■ Provided material ■
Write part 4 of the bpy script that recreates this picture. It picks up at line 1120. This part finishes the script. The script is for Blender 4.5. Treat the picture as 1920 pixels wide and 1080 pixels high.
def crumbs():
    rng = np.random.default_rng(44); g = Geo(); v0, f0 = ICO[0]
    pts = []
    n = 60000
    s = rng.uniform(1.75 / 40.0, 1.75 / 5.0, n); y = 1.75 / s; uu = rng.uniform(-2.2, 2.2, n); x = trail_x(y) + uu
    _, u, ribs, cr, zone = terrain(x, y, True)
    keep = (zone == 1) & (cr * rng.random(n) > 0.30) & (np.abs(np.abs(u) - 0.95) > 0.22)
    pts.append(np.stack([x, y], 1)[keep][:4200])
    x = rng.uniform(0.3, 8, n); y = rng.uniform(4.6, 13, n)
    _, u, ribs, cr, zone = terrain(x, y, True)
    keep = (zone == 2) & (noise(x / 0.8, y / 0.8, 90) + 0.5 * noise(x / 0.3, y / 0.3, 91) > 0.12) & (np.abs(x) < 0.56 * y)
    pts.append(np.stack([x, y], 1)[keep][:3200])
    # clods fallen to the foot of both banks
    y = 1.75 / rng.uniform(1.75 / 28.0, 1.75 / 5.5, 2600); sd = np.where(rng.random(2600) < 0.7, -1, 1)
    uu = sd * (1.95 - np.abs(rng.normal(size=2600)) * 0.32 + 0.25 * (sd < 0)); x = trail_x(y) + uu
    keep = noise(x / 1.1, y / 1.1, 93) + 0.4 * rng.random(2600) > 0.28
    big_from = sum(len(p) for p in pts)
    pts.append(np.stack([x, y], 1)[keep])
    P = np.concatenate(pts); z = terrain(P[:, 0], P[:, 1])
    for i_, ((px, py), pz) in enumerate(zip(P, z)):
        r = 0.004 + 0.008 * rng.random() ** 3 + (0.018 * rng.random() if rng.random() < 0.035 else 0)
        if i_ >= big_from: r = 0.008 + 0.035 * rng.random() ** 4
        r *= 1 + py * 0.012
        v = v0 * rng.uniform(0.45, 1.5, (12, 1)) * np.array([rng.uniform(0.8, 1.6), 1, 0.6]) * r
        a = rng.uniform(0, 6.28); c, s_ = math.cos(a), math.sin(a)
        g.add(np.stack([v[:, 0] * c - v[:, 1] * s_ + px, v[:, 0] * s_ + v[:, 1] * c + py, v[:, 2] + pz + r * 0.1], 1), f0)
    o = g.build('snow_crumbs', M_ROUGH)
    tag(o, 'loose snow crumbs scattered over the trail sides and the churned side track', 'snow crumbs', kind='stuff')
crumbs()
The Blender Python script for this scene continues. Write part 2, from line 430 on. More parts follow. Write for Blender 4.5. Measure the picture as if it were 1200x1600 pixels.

■ Requirements ■
Copy out the data shown above without altering anything.

■ Exercise response ■
Write part 4 of the bpy script that recreates this picture. It picks up at line 1120. This part finishes the script. The script is for Blender 4.5. Treat the picture as 1920 pixels wide and 1080 pixels high.
def crumbs():
    rng = np.random.default_rng(44); g = Geo(); v0, f0 = ICO[0]
    pts = []
    n = 60000
    s = rng.uniform(1.75 / 40.0, 1.75 / 5.0, n); y = 1.75 / s; uu = rng.uniform(-2.2, 2.2, n); x = trail_x(y) + uu
    _, u, ribs, cr, zone = terrain(x, y, True)
    keep = (zone == 1) & (cr * rng.random(n) > 0.30) & (np.abs(np.abs(u) - 0.95) > 0.22)
    pts.append(np.stack([x, y], 1)[keep][:4200])
    x = rng.uniform(0.3, 8, n); y = rng.uniform(4.6, 13, n)
    _, u, ribs, cr, zone = terrain(x, y, True)
    keep = (zone == 2) & (noise(x / 0.8, y / 0.8, 90) + 0.5 * noise(x / 0.3, y / 0.3, 91) > 0.12) & (np.abs(x) < 0.56 * y)
    pts.append(np.stack([x, y], 1)[keep][:3200])
    # clods fallen to the foot of both banks
    y = 1.75 / rng.uniform(1.75 / 28.0, 1.75 / 5.5, 2600); sd = np.where(rng.random(2600) < 0.7, -1, 1)
    uu = sd * (1.95 - np.abs(rng.normal(size=2600)) * 0.32 + 0.25 * (sd < 0)); x = trail_x(y) + uu
    keep = noise(x / 1.1, y / 1.1, 93) + 0.4 * rng.random(2600) > 0.28
    big_from = sum(len(p) for p in pts)
    pts.append(np.stack([x, y], 1)[keep])
    P = np.concatenate(pts); z = terrain(P[:, 0], P[:, 1])
    for i_, ((px, py), pz) in enumerate(zip(P, z)):
        r = 0.004 + 0.008 * rng.random() ** 3 + (0.018 * rng.random() if rng.random() < 0.035 else 0)
        if i_ >= big_from: r = 0.008 + 0.035 * rng.random() ** 4
        r *= 1 + py * 0.012
        v = v0 * rng.uniform(0.45, 1.5, (12, 1)) * np.array([rng.uniform(0.8, 1.6), 1, 0.6]) * r
        a = rng.uniform(0, 6.28); c, s_ = math.cos(a), math.sin(a)
        g.add(np.stack([v[:, 0] * c - v[:, 1] * s_ + px, v[:, 0] * s_ + v[:, 1] * c + py, v[:, 2] + pz + r * 0.1], 1), f0)
    o = g.build('snow_crumbs', M_ROUGH)
    tag(o, 'loose snow crumbs scattered over the trail sides and the churned side track', 'snow crumbs', kind='stuff')
crumbs()
The Blender Python script for this scene continues. Write part 2, from line 430 on. More parts follow. Write for Blender 4.5. Measure the picture as if it were 1200x1600 pixels.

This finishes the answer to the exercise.